• MATERIAL FOR THIS TASK:
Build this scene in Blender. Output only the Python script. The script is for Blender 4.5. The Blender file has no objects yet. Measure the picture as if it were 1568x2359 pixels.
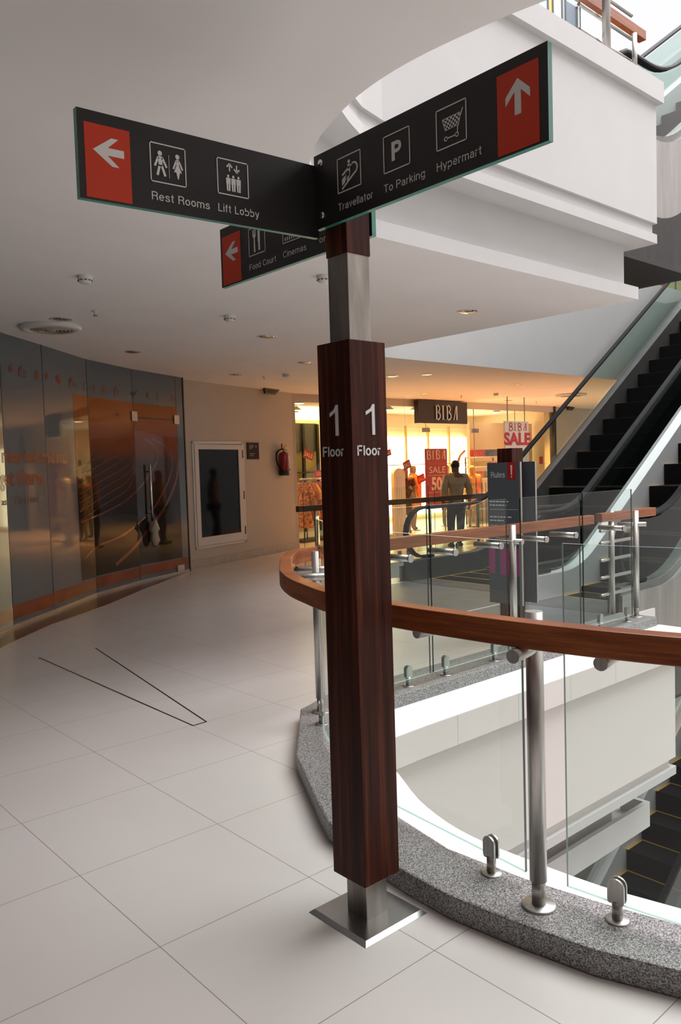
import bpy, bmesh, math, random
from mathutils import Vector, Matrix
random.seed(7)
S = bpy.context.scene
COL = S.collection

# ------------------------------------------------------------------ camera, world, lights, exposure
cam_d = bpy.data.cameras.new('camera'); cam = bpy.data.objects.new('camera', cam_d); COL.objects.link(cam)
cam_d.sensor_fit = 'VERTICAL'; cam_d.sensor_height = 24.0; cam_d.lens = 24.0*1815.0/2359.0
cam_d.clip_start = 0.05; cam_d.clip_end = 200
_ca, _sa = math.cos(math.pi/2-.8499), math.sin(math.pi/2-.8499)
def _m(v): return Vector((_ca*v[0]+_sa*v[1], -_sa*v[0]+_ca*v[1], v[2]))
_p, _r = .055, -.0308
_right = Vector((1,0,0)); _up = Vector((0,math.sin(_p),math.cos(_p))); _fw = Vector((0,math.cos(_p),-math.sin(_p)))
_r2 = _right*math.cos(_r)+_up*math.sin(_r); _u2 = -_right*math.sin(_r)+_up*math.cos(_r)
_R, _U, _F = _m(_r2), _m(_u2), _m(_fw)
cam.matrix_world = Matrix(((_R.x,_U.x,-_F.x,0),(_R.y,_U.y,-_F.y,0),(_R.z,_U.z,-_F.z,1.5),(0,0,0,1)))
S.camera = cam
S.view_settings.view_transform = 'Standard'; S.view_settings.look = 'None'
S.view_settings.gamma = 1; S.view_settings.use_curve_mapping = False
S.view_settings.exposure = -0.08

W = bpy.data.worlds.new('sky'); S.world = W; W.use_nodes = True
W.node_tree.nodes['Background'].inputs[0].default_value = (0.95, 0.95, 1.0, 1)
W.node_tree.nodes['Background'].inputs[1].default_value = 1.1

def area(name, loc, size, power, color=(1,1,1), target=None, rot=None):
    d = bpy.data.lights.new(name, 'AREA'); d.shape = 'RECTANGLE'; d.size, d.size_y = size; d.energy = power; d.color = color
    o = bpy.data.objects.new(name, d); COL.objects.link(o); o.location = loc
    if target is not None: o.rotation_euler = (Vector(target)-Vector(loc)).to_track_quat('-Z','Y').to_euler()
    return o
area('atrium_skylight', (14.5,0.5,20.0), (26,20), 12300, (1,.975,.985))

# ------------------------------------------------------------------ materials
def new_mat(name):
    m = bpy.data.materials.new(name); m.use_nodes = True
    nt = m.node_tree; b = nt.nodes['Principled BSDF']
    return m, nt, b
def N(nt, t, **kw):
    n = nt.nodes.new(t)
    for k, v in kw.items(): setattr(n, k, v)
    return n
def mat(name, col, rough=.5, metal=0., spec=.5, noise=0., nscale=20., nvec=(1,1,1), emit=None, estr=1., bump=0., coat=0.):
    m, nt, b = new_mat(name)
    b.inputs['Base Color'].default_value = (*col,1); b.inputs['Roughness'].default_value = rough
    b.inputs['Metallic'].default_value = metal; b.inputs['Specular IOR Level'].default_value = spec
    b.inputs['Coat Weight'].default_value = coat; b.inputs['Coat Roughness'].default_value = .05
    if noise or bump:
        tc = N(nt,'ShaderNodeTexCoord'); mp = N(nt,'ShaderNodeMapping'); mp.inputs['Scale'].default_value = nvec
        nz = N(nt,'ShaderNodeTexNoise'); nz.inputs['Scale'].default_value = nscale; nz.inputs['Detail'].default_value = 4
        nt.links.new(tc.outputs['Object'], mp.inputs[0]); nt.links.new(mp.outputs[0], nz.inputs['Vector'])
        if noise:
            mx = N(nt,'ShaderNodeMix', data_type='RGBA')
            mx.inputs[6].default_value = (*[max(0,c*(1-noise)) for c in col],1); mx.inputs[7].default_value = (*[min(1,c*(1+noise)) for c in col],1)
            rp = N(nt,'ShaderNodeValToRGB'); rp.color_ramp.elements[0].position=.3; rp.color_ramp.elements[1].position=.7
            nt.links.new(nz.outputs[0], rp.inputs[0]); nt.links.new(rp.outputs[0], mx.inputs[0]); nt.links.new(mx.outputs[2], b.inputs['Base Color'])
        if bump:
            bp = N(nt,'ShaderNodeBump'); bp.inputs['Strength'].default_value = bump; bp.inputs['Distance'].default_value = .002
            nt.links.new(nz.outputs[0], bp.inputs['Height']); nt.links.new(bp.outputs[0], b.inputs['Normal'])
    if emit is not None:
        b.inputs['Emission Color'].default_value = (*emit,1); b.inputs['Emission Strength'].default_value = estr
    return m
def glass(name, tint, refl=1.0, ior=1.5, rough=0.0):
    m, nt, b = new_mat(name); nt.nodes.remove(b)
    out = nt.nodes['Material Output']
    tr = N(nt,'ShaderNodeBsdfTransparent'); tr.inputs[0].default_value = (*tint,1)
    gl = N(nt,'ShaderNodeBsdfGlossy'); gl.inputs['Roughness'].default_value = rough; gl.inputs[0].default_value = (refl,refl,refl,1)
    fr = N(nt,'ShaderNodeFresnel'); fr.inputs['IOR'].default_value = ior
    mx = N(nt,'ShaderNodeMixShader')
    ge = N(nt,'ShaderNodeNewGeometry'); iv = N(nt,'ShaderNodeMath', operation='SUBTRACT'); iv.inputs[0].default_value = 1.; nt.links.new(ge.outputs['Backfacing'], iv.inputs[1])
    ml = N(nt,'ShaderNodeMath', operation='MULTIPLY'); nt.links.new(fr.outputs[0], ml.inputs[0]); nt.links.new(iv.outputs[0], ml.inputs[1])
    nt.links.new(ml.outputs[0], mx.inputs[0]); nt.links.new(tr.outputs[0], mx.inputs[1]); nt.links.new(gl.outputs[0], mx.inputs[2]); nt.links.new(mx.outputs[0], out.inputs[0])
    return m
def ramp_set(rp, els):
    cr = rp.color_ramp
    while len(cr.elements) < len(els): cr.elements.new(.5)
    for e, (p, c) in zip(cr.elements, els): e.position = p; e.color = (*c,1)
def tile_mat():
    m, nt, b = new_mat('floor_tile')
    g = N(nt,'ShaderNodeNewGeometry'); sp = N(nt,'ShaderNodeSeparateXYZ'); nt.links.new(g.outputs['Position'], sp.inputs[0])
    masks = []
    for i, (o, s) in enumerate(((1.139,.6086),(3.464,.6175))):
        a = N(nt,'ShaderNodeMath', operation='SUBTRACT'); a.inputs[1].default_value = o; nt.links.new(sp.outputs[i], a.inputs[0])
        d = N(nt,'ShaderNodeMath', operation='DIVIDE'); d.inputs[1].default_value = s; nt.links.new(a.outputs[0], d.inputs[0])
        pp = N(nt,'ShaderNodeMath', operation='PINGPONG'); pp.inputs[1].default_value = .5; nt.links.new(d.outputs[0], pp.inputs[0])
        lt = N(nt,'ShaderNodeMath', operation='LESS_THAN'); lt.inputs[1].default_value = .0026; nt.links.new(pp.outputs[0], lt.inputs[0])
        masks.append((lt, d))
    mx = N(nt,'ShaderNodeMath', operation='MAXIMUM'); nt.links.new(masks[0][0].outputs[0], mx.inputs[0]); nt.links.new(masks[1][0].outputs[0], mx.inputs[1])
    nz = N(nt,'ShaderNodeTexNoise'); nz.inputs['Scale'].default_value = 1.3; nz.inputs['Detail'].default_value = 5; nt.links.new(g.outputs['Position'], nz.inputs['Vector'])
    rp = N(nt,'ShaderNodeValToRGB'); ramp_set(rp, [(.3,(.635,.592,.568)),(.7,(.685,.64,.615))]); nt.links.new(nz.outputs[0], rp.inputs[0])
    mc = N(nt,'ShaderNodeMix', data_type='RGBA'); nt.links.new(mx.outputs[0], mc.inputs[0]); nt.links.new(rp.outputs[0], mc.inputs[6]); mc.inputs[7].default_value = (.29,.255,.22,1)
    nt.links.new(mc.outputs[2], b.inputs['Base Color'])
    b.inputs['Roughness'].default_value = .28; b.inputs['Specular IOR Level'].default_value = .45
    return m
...
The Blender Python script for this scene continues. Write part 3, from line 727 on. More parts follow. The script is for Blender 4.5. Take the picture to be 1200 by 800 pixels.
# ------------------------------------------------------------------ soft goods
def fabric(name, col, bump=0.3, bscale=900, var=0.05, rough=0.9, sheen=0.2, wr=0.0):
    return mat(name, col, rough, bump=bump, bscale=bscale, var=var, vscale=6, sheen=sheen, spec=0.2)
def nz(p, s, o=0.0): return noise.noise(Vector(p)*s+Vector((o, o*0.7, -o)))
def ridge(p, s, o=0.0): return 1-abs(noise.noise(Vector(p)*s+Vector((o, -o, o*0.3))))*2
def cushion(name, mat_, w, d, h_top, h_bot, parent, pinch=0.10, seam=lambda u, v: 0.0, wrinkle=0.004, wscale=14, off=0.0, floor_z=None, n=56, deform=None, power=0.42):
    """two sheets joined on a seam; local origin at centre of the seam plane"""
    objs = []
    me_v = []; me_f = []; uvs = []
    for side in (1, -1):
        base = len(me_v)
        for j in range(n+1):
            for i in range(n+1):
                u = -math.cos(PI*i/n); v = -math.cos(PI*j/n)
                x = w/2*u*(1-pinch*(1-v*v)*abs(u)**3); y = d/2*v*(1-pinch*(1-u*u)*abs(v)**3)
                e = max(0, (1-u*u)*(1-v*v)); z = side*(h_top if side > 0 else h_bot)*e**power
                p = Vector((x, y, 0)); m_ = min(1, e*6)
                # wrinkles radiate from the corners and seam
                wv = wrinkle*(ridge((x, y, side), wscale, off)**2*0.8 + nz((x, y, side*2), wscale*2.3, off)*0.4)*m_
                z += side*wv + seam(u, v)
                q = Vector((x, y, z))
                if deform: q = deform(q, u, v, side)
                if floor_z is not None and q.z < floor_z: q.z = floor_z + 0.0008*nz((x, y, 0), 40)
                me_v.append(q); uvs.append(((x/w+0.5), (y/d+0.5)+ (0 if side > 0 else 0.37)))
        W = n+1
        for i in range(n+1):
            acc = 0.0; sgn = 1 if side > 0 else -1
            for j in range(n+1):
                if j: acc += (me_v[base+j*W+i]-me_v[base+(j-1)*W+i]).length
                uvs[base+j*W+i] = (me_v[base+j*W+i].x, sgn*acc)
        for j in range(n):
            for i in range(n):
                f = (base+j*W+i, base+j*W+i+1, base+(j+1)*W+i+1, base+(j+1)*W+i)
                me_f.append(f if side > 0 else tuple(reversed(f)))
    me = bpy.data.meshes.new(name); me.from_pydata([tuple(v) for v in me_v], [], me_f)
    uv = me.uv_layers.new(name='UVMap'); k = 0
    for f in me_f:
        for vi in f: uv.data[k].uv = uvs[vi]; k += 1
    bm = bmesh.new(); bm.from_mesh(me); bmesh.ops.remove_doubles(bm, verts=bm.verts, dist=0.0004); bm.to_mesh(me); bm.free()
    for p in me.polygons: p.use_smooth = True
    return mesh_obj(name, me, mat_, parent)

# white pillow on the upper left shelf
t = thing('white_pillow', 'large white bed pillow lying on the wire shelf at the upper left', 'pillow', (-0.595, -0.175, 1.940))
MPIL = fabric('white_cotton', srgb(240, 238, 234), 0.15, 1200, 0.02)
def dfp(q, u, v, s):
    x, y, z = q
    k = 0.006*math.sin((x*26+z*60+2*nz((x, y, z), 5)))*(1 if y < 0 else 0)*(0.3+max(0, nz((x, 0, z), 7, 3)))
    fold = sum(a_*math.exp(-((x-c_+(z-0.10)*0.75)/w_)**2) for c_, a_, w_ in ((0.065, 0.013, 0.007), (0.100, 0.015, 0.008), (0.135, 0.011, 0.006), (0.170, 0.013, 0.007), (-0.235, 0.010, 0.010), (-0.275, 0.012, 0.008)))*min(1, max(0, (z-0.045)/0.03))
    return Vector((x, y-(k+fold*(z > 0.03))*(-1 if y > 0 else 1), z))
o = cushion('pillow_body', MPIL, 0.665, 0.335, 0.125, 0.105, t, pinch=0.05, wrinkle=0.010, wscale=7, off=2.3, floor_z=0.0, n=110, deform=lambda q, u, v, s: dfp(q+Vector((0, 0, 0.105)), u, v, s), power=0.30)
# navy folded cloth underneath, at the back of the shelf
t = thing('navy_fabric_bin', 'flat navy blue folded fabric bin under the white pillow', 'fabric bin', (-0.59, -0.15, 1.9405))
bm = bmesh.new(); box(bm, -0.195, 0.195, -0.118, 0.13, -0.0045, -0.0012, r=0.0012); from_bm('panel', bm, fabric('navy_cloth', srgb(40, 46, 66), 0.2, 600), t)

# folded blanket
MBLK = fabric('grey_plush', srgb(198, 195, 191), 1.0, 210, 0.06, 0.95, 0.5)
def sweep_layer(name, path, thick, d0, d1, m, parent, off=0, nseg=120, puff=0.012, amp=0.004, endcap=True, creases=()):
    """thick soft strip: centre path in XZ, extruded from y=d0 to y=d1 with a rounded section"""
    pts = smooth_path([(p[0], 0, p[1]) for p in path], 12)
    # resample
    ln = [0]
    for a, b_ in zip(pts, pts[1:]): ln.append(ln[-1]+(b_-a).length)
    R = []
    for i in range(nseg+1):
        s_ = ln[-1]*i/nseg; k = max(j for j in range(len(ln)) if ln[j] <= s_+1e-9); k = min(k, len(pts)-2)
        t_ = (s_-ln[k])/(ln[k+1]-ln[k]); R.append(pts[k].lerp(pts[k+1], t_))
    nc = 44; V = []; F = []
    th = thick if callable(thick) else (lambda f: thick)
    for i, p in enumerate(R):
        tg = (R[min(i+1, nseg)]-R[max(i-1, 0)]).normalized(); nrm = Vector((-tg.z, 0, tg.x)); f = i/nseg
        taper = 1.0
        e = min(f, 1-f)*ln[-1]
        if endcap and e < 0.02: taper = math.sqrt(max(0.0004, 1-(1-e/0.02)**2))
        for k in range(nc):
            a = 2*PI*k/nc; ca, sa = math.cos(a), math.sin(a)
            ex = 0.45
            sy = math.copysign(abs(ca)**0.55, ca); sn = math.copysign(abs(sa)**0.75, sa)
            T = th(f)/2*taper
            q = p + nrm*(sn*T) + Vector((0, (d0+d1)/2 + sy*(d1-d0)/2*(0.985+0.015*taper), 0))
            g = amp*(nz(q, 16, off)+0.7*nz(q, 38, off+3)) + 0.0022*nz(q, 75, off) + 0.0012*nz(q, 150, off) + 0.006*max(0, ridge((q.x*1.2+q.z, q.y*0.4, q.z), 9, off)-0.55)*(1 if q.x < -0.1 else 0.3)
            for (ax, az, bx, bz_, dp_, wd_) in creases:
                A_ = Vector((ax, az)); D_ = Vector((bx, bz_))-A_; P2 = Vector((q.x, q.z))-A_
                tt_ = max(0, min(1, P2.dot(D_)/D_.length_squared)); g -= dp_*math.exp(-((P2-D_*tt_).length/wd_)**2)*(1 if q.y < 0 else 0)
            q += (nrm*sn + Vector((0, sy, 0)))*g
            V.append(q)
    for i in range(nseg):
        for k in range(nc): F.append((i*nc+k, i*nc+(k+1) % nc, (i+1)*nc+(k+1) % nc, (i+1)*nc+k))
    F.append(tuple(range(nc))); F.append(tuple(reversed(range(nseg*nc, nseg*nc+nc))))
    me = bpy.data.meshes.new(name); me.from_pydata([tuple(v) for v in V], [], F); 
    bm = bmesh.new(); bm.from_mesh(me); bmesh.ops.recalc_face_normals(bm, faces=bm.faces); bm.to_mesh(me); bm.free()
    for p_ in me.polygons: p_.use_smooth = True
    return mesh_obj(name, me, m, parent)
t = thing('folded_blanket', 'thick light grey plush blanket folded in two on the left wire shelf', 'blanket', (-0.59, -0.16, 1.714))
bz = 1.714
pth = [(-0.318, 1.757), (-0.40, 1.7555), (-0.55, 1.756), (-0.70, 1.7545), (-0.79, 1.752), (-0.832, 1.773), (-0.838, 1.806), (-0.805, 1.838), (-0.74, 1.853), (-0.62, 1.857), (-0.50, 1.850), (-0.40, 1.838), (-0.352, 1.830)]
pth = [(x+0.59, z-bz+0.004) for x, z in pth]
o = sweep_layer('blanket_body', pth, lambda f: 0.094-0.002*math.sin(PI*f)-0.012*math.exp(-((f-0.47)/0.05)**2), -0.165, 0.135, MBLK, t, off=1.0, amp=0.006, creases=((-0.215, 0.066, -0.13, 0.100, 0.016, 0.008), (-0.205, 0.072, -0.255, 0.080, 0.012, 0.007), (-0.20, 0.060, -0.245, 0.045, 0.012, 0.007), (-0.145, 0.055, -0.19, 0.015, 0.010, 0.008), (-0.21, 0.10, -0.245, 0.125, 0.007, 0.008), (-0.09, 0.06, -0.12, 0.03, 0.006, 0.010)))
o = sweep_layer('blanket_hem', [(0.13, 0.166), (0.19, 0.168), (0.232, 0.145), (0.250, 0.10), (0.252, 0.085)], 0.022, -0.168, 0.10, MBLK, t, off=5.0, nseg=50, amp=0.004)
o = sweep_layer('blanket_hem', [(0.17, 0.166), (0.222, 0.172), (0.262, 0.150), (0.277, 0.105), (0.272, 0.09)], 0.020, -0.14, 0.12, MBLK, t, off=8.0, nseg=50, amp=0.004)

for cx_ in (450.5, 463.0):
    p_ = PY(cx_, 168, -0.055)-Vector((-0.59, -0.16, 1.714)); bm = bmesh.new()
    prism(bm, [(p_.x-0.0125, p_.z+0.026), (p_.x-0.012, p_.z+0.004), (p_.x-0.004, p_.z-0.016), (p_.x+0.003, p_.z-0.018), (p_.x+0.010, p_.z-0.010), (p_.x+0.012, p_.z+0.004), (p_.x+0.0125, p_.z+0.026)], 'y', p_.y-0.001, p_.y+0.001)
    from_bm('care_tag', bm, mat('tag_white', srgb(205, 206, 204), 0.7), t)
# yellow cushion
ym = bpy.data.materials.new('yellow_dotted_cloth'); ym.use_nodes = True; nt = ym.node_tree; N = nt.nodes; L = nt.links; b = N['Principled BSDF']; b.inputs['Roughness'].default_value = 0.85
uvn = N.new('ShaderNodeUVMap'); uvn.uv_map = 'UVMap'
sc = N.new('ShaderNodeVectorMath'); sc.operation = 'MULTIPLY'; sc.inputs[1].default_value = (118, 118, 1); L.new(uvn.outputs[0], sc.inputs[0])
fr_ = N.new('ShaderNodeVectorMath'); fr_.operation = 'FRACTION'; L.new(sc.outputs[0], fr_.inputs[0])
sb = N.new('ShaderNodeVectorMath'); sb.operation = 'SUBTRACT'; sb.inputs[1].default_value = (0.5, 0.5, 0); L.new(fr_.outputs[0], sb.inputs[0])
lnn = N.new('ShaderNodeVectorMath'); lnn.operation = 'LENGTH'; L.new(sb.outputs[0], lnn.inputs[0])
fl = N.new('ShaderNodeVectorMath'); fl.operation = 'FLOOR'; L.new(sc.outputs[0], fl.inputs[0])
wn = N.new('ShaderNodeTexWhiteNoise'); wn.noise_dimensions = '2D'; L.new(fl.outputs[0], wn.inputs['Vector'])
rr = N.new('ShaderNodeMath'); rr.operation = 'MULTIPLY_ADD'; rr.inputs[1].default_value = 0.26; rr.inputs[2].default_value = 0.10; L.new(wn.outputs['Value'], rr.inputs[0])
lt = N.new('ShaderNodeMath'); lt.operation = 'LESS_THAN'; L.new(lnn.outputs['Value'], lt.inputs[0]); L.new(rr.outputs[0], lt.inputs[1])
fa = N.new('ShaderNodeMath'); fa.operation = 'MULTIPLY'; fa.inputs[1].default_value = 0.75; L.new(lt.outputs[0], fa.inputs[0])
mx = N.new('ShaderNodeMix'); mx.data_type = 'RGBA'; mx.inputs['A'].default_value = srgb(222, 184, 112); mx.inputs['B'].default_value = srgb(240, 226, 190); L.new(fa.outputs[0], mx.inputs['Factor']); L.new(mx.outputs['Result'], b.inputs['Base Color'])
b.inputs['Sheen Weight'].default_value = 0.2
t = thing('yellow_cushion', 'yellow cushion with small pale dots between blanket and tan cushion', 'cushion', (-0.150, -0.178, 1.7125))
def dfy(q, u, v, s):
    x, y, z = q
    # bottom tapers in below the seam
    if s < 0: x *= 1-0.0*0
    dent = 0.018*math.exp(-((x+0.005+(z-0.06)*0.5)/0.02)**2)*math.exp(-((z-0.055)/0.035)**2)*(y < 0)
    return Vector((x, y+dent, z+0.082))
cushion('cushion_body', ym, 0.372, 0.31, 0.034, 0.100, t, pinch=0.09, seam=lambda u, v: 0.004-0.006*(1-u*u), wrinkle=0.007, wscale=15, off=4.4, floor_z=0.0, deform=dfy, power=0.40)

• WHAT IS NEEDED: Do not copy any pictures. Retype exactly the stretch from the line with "Build this scene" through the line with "COL = S.collection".

• ANSWER TO THIS TASK:
Build this scene in Blender. Output only the Python script. The script is for Blender 4.5. The Blender file has no objects yet. Measure the picture as if it were 1568x2359 pixels.
import bpy, bmesh, math, random
from mathutils import Vector, Matrix
random.seed(7)
S = bpy.context.scene
COL = S.collection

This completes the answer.